WRITTEN TASK:
Print all of the data exactly.

•••••

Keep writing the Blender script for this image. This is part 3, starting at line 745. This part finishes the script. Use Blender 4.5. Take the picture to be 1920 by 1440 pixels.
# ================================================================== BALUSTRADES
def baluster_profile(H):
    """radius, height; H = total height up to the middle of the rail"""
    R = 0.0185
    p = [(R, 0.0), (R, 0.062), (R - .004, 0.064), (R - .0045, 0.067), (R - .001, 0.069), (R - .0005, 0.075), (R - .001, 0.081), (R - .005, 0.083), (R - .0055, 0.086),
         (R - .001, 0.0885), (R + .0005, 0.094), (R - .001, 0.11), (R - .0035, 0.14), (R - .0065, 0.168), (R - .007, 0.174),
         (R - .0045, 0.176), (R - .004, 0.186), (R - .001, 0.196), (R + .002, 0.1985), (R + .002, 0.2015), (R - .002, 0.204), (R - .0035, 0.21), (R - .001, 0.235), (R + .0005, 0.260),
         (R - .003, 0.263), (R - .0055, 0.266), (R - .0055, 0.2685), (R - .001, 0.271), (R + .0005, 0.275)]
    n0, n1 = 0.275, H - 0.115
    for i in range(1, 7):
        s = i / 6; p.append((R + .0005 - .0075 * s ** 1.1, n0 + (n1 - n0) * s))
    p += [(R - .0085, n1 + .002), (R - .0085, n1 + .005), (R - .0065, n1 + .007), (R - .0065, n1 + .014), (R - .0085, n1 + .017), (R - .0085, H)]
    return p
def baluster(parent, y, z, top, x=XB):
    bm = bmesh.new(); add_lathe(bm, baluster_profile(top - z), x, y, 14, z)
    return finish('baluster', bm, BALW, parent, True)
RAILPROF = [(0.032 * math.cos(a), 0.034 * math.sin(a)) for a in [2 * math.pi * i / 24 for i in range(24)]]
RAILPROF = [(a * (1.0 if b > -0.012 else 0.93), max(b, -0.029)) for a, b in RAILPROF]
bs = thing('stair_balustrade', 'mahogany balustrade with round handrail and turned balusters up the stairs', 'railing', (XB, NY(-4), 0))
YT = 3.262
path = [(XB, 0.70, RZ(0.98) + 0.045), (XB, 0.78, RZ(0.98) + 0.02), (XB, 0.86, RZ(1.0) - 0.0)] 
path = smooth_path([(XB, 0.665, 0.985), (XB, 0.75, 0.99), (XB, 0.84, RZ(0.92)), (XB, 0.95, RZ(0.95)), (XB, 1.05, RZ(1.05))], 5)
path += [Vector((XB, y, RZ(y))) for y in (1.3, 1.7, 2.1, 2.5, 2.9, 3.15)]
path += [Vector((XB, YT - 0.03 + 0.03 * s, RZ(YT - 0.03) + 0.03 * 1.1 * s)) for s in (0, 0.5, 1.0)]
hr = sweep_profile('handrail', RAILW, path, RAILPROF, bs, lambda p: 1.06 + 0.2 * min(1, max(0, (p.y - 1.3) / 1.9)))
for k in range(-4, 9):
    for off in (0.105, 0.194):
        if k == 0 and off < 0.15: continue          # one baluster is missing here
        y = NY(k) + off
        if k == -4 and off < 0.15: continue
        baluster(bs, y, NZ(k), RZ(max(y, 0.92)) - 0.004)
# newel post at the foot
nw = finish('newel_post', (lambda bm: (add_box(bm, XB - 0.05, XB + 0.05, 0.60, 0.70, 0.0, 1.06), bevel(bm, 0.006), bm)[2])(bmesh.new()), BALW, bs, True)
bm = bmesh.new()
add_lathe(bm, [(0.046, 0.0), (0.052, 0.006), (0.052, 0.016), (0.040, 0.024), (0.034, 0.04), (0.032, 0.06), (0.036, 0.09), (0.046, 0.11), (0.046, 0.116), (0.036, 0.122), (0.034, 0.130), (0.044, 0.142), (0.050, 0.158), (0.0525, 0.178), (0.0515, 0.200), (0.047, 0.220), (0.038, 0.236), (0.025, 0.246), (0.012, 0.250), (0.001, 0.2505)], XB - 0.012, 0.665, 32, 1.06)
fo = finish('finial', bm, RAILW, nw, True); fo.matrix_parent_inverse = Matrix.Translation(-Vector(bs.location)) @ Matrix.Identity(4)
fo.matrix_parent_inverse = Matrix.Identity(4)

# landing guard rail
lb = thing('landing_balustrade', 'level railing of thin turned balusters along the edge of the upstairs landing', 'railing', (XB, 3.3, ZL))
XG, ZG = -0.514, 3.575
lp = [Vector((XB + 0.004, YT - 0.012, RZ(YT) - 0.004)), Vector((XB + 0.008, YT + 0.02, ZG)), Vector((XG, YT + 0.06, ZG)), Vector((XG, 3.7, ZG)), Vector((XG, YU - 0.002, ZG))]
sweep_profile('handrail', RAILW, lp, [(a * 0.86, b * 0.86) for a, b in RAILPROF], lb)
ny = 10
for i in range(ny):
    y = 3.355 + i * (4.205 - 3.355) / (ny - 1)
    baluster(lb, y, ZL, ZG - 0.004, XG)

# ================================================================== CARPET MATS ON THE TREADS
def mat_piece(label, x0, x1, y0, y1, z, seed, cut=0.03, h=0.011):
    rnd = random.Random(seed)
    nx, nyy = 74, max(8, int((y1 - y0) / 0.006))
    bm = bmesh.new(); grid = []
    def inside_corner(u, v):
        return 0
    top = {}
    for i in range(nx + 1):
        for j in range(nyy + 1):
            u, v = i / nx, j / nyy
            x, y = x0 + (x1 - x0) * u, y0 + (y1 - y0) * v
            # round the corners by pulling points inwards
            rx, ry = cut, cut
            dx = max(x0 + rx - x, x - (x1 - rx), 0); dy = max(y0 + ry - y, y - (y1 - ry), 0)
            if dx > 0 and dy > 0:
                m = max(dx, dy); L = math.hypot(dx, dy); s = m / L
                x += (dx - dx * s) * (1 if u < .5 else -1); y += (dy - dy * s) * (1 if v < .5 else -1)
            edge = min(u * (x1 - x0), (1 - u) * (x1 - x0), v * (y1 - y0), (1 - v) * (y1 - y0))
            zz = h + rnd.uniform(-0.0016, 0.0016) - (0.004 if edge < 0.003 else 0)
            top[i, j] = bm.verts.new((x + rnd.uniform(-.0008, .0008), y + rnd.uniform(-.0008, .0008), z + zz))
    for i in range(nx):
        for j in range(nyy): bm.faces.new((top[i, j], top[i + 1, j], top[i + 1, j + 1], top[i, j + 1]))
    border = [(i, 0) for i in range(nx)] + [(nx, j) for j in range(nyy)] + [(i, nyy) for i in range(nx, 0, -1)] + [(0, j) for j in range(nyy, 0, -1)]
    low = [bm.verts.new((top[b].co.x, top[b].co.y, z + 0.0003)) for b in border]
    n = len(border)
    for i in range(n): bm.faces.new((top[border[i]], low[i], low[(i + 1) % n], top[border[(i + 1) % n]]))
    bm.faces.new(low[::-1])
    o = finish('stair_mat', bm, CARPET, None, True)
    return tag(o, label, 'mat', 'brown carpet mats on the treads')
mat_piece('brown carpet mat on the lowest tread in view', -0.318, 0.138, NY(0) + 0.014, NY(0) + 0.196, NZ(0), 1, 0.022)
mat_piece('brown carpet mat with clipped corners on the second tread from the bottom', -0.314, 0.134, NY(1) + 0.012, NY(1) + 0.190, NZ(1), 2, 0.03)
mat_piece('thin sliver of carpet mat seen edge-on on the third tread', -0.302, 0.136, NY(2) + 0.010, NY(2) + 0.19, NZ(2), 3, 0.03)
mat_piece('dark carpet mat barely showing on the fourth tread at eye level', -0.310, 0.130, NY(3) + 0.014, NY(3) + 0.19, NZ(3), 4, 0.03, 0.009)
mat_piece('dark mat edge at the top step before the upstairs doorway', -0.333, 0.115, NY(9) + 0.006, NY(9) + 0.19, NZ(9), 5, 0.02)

•••••

RESPONSE TO THIS EXERCISE:
Keep writing the Blender script for this image. This is part 3, starting at line 745. This part finishes the script. Use Blender 4.5. Take the picture to be 1920 by 1440 pixels.
# ================================================================== BALUSTRADES
def baluster_profile(H):
    """radius, height; H = total height up to the middle of the rail"""
    R = 0.0185
    p = [(R, 0.0), (R, 0.062), (R - .004, 0.064), (R - .0045, 0.067), (R - .001, 0.069), (R - .0005, 0.075), (R - .001, 0.081), (R - .005, 0.083), (R - .0055, 0.086),
         (R - .001, 0.0885), (R + .0005, 0.094), (R - .001, 0.11), (R - .0035, 0.14), (R - .0065, 0.168), (R - .007, 0.174),
         (R - .0045, 0.176), (R - .004, 0.186), (R - .001, 0.196), (R + .002, 0.1985), (R + .002, 0.2015), (R - .002, 0.204), (R - .0035, 0.21), (R - .001, 0.235), (R + .0005, 0.260),
         (R - .003, 0.263), (R - .0055, 0.266), (R - .0055, 0.2685), (R - .001, 0.271), (R + .0005, 0.275)]
    n0, n1 = 0.275, H - 0.115
    for i in range(1, 7):
        s = i / 6; p.append((R + .0005 - .0075 * s ** 1.1, n0 + (n1 - n0) * s))
    p += [(R - .0085, n1 + .002), (R - .0085, n1 + .005), (R - .0065, n1 + .007), (R - .0065, n1 + .014), (R - .0085, n1 + .017), (R - .0085, H)]
    return p
def baluster(parent, y, z, top, x=XB):
    bm = bmesh.new(); add_lathe(bm, baluster_profile(top - z), x, y, 14, z)
    return finish('baluster', bm, BALW, parent, True)
RAILPROF = [(0.032 * math.cos(a), 0.034 * math.sin(a)) for a in [2 * math.pi * i / 24 for i in range(24)]]
RAILPROF = [(a * (1.0 if b > -0.012 else 0.93), max(b, -0.029)) for a, b in RAILPROF]
bs = thing('stair_balustrade', 'mahogany balustrade with round handrail and turned balusters up the stairs', 'railing', (XB, NY(-4), 0))
YT = 3.262
path = [(XB, 0.70, RZ(0.98) + 0.045), (XB, 0.78, RZ(0.98) + 0.02), (XB, 0.86, RZ(1.0) - 0.0)] 
path = smooth_path([(XB, 0.665, 0.985), (XB, 0.75, 0.99), (XB, 0.84, RZ(0.92)), (XB, 0.95, RZ(0.95)), (XB, 1.05, RZ(1.05))], 5)
path += [Vector((XB, y, RZ(y))) for y in (1.3, 1.7, 2.1, 2.5, 2.9, 3.15)]
path += [Vector((XB, YT - 0.03 + 0.03 * s, RZ(YT - 0.03) + 0.03 * 1.1 * s)) for s in (0, 0.5, 1.0)]
hr = sweep_profile('handrail', RAILW, path, RAILPROF, bs, lambda p: 1.06 + 0.2 * min(1, max(0, (p.y - 1.3) / 1.9)))
for k in range(-4, 9):
    for off in (0.105, 0.194):
        if k == 0 and off < 0.15: continue          # one baluster is missing here
        y = NY(k) + off
        if k == -4 and off < 0.15: continue
        baluster(bs, y, NZ(k), RZ(max(y, 0.92)) - 0.004)
# newel post at the foot
nw = finish('newel_post', (lambda bm: (add_box(bm, XB - 0.05, XB + 0.05, 0.60, 0.70, 0.0, 1.06), bevel(bm, 0.006), bm)[2])(bmesh.new()), BALW, bs, True)
bm = bmesh.new()
add_lathe(bm, [(0.046, 0.0), (0.052, 0.006), (0.052, 0.016), (0.040, 0.024), (0.034, 0.04), (0.032, 0.06), (0.036, 0.09), (0.046, 0.11), (0.046, 0.116), (0.036, 0.122), (0.034, 0.130), (0.044, 0.142), (0.050, 0.158), (0.0525, 0.178), (0.0515, 0.200), (0.047, 0.220), (0.038, 0.236), (0.025, 0.246), (0.012, 0.250), (0.001, 0.2505)], XB - 0.012, 0.665, 32, 1.06)
fo = finish('finial', bm, RAILW, nw, True); fo.matrix_parent_inverse = Matrix.Translation(-Vector(bs.location)) @ Matrix.Identity(4)
fo.matrix_parent_inverse = Matrix.Identity(4)

# landing guard rail
lb = thing('landing_balustrade', 'level railing of thin turned balusters along the edge of the upstairs landing', 'railing', (XB, 3.3, ZL))
XG, ZG = -0.514, 3.575
lp = [Vector((XB + 0.004, YT - 0.012, RZ(YT) - 0.004)), Vector((XB + 0.008, YT + 0.02, ZG)), Vector((XG, YT + 0.06, ZG)), Vector((XG, 3.7, ZG)), Vector((XG, YU - 0.002, ZG))]
sweep_profile('handrail', RAILW, lp, [(a * 0.86, b * 0.86) for a, b in RAILPROF], lb)
ny = 10
for i in range(ny):
    y = 3.355 + i * (4.205 - 3.355) / (ny - 1)
    baluster(lb, y, ZL, ZG - 0.004, XG)

# ================================================================== CARPET MATS ON THE TREADS
def mat_piece(label, x0, x1, y0, y1, z, seed, cut=0.03, h=0.011):
    rnd = random.Random(seed)
    nx, nyy = 74, max(8, int((y1 - y0) / 0.006))
    bm = bmesh.new(); grid = []
    def inside_corner(u, v):
        return 0
    top = {}
    for i in range(nx + 1):
        for j in range(nyy + 1):
            u, v = i / nx, j / nyy
            x, y = x0 + (x1 - x0) * u, y0 + (y1 - y0) * v
            # round the corners by pulling points inwards
            rx, ry = cut, cut
            dx = max(x0 + rx - x, x - (x1 - rx), 0); dy = max(y0 + ry - y, y - (y1 - ry), 0)
            if dx > 0 and dy > 0:
                m = max(dx, dy); L = math.hypot(dx, dy); s = m / L
                x += (dx - dx * s) * (1 if u < .5 else -1); y += (dy - dy * s) * (1 if v < .5 else -1)
            edge = min(u * (x1 - x0), (1 - u) * (x1 - x0), v * (y1 - y0), (1 - v) * (y1 - y0))
            zz = h + rnd.uniform(-0.0016, 0.0016) - (0.004 if edge < 0.003 else 0)
            top[i, j] = bm.verts.new((x + rnd.uniform(-.0008, .0008), y + rnd.uniform(-.0008, .0008), z + zz))
    for i in range(nx):
        for j in range(nyy): bm.faces.new((top[i, j], top[i + 1, j], top[i + 1, j + 1], top[i, j + 1]))
    border = [(i, 0) for i in range(nx)] + [(nx, j) for j in range(nyy)] + [(i, nyy) for i in range(nx, 0, -1)] + [(0, j) for j in range(nyy, 0, -1)]
    low = [bm.verts.new((top[b].co.x, top[b].co.y, z + 0.0003)) for b in border]
    n = len(border)
    for i in range(n): bm.faces.new((top[border[i]], low[i], low[(i + 1) % n], top[border[(i + 1) % n]]))
    bm.faces.new(low[::-1])
    o = finish('stair_mat', bm, CARPET, None, True)
    return tag(o, label, 'mat', 'brown carpet mats on the treads')
mat_piece('brown carpet mat on the lowest tread in view', -0.318, 0.138, NY(0) + 0.014, NY(0) + 0.196, NZ(0), 1, 0.022)
mat_piece('brown carpet mat with clipped corners on the second tread from the bottom', -0.314, 0.134, NY(1) + 0.012, NY(1) + 0.190, NZ(1), 2, 0.03)
mat_piece('thin sliver of carpet mat seen edge-on on the third tread', -0.302, 0.136, NY(2) + 0.010, NY(2) + 0.19, NZ(2), 3, 0.03)
mat_piece('dark carpet mat barely showing on the fourth tread at eye level', -0.310, 0.130, NY(3) + 0.014, NY(3) + 0.19, NZ(3), 4, 0.03, 0.009)
mat_piece('dark mat edge at the top step before the upstairs doorway', -0.333, 0.115, NY(9) + 0.006, NY(9) + 0.19, NZ(9), 5, 0.02)